Start Given material

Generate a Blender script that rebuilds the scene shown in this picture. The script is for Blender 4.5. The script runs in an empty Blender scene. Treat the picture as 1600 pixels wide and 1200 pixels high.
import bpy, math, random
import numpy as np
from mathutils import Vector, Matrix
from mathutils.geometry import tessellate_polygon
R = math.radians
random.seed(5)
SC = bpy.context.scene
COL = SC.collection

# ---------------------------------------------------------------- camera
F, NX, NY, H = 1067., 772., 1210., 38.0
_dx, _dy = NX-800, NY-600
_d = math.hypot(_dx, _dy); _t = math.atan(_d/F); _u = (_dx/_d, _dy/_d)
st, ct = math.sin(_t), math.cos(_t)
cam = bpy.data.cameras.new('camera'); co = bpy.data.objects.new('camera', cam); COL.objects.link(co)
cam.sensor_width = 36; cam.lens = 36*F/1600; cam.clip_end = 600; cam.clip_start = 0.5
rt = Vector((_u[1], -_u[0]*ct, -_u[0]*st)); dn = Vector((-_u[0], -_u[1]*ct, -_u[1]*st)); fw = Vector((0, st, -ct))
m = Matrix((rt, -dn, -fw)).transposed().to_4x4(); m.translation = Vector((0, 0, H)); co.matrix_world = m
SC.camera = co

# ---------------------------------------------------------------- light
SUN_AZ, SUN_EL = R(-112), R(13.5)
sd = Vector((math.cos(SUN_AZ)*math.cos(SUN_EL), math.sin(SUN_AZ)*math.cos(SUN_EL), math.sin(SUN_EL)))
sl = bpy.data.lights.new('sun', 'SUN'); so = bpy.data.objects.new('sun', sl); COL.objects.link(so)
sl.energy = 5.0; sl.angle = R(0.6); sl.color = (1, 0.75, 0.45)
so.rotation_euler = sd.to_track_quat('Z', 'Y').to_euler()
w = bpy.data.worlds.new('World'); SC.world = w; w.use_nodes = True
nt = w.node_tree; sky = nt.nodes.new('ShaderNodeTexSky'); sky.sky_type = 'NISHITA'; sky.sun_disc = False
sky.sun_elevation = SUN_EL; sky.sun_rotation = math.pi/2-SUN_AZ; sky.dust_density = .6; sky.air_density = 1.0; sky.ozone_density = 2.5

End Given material

**Exercise**
Reproduce the material verbatim, line by line.

**Solution to the exercise**
Generate a Blender script that rebuilds the scene shown in this picture. The script is for Blender 4.5. The script runs in an empty Blender scene. Treat the picture as 1600 pixels wide and 1200 pixels high.
import bpy, math, random
import numpy as np
from mathutils import Vector, Matrix
from mathutils.geometry import tessellate_polygon
R = math.radians
random.seed(5)
SC = bpy.context.scene
COL = SC.collection

# ---------------------------------------------------------------- camera
F, NX, NY, H = 1067., 772., 1210., 38.0
_dx, _dy = NX-800, NY-600
_d = math.hypot(_dx, _dy); _t = math.atan(_d/F); _u = (_dx/_d, _dy/_d)
st, ct = math.sin(_t), math.cos(_t)
cam = bpy.data.cameras.new('camera'); co = bpy.data.objects.new('camera', cam); COL.objects.link(co)
cam.sensor_width = 36; cam.lens = 36*F/1600; cam.clip_end = 600; cam.clip_start = 0.5
rt = Vector((_u[1], -_u[0]*ct, -_u[0]*st)); dn = Vector((-_u[0], -_u[1]*ct, -_u[1]*st)); fw = Vector((0, st, -ct))
m = Matrix((rt, -dn, -fw)).transposed().to_4x4(); m.translation = Vector((0, 0, H)); co.matrix_world = m
SC.camera = co

# ---------------------------------------------------------------- light
SUN_AZ, SUN_EL = R(-112), R(13.5)
sd = Vector((math.cos(SUN_AZ)*math.cos(SUN_EL), math.sin(SUN_AZ)*math.cos(SUN_EL), math.sin(SUN_EL)))
sl = bpy.data.lights.new('sun', 'SUN'); so = bpy.data.objects.new('sun', sl); COL.objects.link(so)
sl.energy = 5.0; sl.angle = R(0.6); sl.color = (1, 0.75, 0.45)
so.rotation_euler = sd.to_track_quat('Z', 'Y').to_euler()
w = bpy.data.worlds.new('World'); SC.world = w; w.use_nodes = True
nt = w.node_tree; sky = nt.nodes.new('ShaderNodeTexSky'); sky.sky_type = 'NISHITA'; sky.sun_disc = False
sky.sun_elevation = SUN_EL; sky.sun_rotation = math.pi/2-SUN_AZ; sky.dust_density = .6; sky.air_density = 1.0; sky.ozone_density = 2.5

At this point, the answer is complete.